Just two days later, Ellingwood and Davis also climbed the Grand Teton via the Owen-Spaulding, Davis making her mark as the first woman on the summit. The second female ascent was made by Geraldine Lucas the following year; unlike Davis, who was a respected mountaineer, Lucas was a 59-year-old Jackson Hole local. In the following years, the Owen-Spaulding route was repeated many times, most notably by legendary Teton Guide Paul Petzoldt. In 1924, at the age of 16, he summited the Grand Teton in a pair of cowboy boots, carrying nothing but a can of beans, a patchwork quilt, and a pocket knife he used to cut steps. Phil Smith and Fritiof Fryxell made many early first ascents in the range. After Grand Teton National Park was established in 1929, the two became the park's first rangers, making their mark by establishing summit registries and carefully recording the area's climbing history.

It was not until 1929 that climbers were successful in establishing another route up the Grand Teton.

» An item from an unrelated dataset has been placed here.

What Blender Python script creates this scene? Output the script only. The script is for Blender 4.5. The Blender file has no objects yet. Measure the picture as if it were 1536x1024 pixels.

The East Ridge (III 5.7) was pioneered by Harvard philosophy professor Robert Underhill and his climbing partner Kenneth Henderson. Underhill returned to establish many new routes in the Tetons in the following summers, most notably the North Ridge (IV 5.8) in 1931, a route that is today considered one of the great early American rock climbs. That same year, Glenn Exum established the Exum Ridge Route (II 5.5), now the most climbed route on the mountain. He soloed the route in borrowed football cleats two sizes too big.  Together with Petzoldt, Exum organized a guiding service that would grow into Exum Mountain Guides. Exum Mountain Guides has been guiding clients in the Tetons for eighty years.

General Hazard Stevens1931 signaled the beginning of an intensive period of first ascents of peaks throughout the range. In fact, all the major peaks in the area were climbed in 1931 or shortly thereafter. From 1935 on, climbers moved on to establishing new routes up the various peaks or seeking out other challenges. One such undertaking was the first winter ascent of the Grand, completed in 1935 by Paul Petzoldt, his brother Eldon, and Fred Brown. Thanks to a temperature inversion, the team enjoyed warmed temperatures at the Grand Teton's summit than the –20°F recorded in town that day. Jack Durrance was another important character in the pioneering of the Grand Teton. Together with the Petzoldts, Durrance established several difficult routes that pushed the standards of the time.

The great momentum of the 30s in the Tetons was not lost to the war, but just put temporarily on hold. Between 1942 and 1945, very few mountaineers ventured to the Tetons. Most climbers enlisted in the service, many serving as mountain troops. If anything, climbers returned from the war with more gusto and daring than ever before. Routes that had been deemed impossible were climbed, and the numbers of mountaineers in the Tetons greatly increased.

The advances made by climbers in the post-war years opened the door for even greater creativity, boldness and vision. In the decade spanning 1955 – 1965, aid climbing was born, allowing climbers to develop technical skills that greatly increased their potential for establishing new routes. Climbers sought out new and challenging terrain on smaller walls and lesser peaks. Fred Beckey, Yvon Chouinard, Royal Robbins, and Willi Unsoeld, among many others, pioneered new routes during that era. Since that time, advances have been made in freeing aid routes and establishing mixed routes and more pure rock free routes. The late 70s saw a major increase in pure rock climbing routes, and it was at this time that some of the hardest rock routes were established in the Tetons. Climbing Mt. RainierThe 1980s ushered in hard ice and mixed lines, as climbers attempted technical routes in colder conditions. Climbers have competed for years over the speed record for climbing the Grand Teton. The record is currently held by Andy Anderson who climbed from the Lupine Meadows to the summit and then descended in 2:53:02 on August 22, 2012. Recent years have seen the establishment of some of the hardest routes on the mountain including Golden Pillar (V 5.12) established by Greg Collins and Hans Johnstone in 2003, and Squeeze Box (IV M7 A0), climbed by Johnstone and Stephen Koch in 2007.

Today, a select few climbers continue to find new ways to push the envelope on the Grand Teton and throughout the range, attempting feats past generations deemed impossible. Thousands of rock climbers, ice climbers and mountaineers test their personal limits on the Grand Teton's dozens of established routes and variations. Three of the mountains most popular routes – the Direct Exum Ridge Route, the North Ridge and the North Face with Direct Finish are included in the book "Fifty Classic Climbs of North America"; the Grand Teton is the only mountain to feature three climbs in the book. Two guide services – Exum Mountain Guides and Jackson Hole Mountain Guides – provide professional guides for routes on the Grand Teton and throughout the range to climbers of all abilities from around the world. The tenacity and daring of the peak's earliest pioneers has inspired generations of climbers to see possibility in the seemingly impossible – on the mountain and in ourselves. Climbers journey from around the globe simply to become a part of the Grand Teton's inspiring history.